There is a well-organised camp with rudimentary but decent facilities for visitors, including tented accommodation, cooking facilities and a visitor centre.

In a country that ranks as the eighth poorest in the world, the price of hotels is a shock. Lowering your expectations regarding service and facilities is part of the adventure. With electricity supply irregular, hotels have to pay for their own generators. The country’s tourist facilities are improving all the time, with a Radisson about to open in Freetown and a Hilton promised.

“It has huge potential for tourism,” said the Irish charge d’affaires Sinéad Walsh. “It’s an absolutely stunning country with very little crime compared to Nairobi. It’s opening new things all the time, new trails in the mountains, there are lots of incredible beaches and it’s incredibly unexploited and undiscovered.”

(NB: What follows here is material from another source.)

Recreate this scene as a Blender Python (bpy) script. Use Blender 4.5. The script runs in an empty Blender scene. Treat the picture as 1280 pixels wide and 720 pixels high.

One of the most talked-about developments among the many Europeans I met on my trip is the eco-tourism initiative on John Obey’s Beach, run by Tribewanted, which pioneered a similar scheme in Fiji and in Umbria where volunteers work with local partners to build a sustainable business which is eventually handed over to the community. Its mission, it says, is to provide “an unforgettable west African beach holiday and help change the perception of Sierra Leone into one that reflects the reality – a beautiful, safe and captivating country.”

Guests can camp out on the beach, grab an earth-bagged dome, or lounge in timber beach bungalows by the lagoon.

Sierra Leone is not for the faint-hearted but it is a gentle place, where English is spoken, with none of the menace or grabbiness of more developed neighbours such as the Gambia. For anyone ready for its challenges, Sweet Salone, as it is affectionately known locally, will offer an unforgettable African experience.